Non a caso, Massarutto si è tanto interessato alla figura e all’arte di Charles Mingus che aveva un rapporto totalmente fisico e viscerale con la musica e con la vita. L’immagine che è stata scelta per il mese di dicembre e che lasciamo alla curiosità dei visitatori della video gallery, svela tutto questo, cogliendo un momento privato, quotidiano qualunque; un istante di attesa, sospensione quando tutto sta per ricominciare come sempre, ma non capiamo mai come.

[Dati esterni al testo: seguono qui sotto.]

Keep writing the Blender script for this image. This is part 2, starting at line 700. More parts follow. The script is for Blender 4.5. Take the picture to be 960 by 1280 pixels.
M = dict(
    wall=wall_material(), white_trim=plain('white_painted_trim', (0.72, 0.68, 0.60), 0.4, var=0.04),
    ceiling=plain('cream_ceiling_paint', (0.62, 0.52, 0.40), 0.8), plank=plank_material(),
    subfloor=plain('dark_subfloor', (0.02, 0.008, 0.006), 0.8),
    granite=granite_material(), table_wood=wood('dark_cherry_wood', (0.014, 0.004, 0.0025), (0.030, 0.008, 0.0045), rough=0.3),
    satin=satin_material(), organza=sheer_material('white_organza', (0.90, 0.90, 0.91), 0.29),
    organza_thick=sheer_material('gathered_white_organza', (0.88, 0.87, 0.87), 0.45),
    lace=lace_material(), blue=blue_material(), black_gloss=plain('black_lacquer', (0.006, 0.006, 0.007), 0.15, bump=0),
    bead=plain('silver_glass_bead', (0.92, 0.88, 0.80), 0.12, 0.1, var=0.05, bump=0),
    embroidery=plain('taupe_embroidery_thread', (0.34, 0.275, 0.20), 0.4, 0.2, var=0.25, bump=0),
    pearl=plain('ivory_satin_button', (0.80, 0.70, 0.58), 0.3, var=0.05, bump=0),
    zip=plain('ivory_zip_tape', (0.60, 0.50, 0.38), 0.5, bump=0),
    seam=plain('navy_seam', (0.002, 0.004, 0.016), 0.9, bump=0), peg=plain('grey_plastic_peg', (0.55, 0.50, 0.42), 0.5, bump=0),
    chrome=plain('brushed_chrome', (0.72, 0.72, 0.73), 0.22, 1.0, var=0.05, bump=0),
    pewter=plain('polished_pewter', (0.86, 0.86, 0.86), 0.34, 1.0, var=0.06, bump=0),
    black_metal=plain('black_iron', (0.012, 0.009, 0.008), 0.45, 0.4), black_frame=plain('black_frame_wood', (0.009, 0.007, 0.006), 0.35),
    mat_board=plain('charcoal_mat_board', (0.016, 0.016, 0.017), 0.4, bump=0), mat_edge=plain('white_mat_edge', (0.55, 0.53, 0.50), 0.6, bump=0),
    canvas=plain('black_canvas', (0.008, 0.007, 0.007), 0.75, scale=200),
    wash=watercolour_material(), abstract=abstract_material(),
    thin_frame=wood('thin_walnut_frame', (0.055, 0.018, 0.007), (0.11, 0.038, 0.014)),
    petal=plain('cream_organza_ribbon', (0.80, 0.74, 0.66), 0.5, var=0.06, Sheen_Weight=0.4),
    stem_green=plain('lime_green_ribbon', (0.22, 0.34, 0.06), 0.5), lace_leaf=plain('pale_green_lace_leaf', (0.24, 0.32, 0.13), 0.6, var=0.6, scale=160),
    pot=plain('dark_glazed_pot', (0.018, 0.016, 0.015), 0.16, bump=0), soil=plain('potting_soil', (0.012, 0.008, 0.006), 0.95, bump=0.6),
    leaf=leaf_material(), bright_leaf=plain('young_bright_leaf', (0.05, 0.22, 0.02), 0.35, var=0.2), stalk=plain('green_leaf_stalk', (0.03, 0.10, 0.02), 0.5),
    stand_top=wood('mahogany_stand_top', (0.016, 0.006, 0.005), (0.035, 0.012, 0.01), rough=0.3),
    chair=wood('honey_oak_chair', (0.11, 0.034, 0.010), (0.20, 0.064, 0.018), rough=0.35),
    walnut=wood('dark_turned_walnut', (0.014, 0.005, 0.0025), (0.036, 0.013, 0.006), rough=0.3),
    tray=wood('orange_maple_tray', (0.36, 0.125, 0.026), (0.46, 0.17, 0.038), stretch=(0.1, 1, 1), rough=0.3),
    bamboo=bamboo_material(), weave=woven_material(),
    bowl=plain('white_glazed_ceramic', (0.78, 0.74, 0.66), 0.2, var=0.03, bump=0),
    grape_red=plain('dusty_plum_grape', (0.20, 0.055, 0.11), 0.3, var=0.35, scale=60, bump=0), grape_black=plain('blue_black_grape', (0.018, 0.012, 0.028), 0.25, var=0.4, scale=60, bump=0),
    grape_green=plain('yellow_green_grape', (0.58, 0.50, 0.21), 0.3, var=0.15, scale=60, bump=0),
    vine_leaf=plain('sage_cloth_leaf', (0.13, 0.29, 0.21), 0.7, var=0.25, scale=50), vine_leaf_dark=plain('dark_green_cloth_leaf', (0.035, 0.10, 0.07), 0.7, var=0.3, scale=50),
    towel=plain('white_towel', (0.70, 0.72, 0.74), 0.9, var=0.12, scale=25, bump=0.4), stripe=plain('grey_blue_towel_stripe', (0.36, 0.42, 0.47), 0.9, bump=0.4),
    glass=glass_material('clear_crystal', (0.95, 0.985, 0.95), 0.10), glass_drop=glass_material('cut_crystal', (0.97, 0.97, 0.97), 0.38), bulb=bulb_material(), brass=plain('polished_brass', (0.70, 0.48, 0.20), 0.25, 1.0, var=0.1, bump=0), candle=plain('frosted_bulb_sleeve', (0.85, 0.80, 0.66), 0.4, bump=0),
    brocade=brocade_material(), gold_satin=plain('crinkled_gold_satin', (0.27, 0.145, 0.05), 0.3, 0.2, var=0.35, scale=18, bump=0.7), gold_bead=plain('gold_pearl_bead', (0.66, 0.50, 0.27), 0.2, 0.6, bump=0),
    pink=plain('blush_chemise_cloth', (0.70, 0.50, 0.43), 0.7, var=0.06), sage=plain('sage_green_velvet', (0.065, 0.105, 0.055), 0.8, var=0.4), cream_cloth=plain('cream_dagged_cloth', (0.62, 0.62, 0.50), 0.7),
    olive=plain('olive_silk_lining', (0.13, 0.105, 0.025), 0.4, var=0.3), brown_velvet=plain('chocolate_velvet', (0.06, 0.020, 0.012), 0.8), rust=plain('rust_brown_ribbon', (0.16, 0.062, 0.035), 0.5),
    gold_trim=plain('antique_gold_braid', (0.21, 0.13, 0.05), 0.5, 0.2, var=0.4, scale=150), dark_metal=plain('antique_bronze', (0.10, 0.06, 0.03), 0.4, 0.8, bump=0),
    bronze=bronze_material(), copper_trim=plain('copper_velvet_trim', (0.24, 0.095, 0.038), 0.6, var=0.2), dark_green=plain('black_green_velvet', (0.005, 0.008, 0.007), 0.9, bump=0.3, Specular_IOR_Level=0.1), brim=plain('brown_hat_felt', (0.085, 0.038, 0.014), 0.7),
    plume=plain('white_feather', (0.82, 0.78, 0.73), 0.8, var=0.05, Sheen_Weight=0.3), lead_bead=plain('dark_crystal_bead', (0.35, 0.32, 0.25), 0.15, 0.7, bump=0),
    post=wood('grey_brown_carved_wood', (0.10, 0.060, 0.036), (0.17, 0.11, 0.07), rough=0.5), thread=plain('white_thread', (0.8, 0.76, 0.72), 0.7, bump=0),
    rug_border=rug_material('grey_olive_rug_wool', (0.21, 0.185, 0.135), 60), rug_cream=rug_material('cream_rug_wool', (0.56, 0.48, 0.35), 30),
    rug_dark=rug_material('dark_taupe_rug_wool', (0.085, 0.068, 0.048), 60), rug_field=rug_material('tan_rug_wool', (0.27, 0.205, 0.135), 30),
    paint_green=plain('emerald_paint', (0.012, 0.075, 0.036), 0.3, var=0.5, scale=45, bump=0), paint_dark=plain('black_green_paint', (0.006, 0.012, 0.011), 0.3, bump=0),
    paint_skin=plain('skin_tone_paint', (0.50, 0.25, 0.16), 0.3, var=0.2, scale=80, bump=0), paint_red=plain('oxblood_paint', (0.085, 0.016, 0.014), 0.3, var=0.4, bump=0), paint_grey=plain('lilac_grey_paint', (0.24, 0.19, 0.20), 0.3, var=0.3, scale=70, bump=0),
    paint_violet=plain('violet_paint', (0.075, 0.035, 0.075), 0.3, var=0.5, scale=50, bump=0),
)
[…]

Una vecchia canzone dei Ten Years After di Alvin Lee dice: “I woke up this morning, my babe was gone. I woke up this morning, Lord, my baby was gone. I thought that she loved me, it seem that I’m wrong. Yes, I am wrong”.
Ed è proprio così, nella musica afroamericana in tutte le sue sfumature, non c’è mai certezza, bisogna sempre ripartire da capo, è necessario avere l’atteggiamento e l’umiltà di dire: “Mi sono sbagliato, ok ricominciamo!”
Lunario Jazz 2024 è una storia d’amicizia in musica che può accompagnarci per un anno intero, ma che di certo proseguirà ancora a lungo perchè non è vero che le cose belle durano poco; la realtà è che si trasformano, mutano, cambiando continuamente forma e direzione, in un’incessante metamorfosi tra il fiorire e trascolorare, proprio come il jazz.
“Ben venga maggio e il gonfalone amico, ben venga la rosa che è dei poeti il fiore, mentre la canto con la mia chitarra brindo a Cenne e a Folgore, brindo a Cenne e a Folgore.”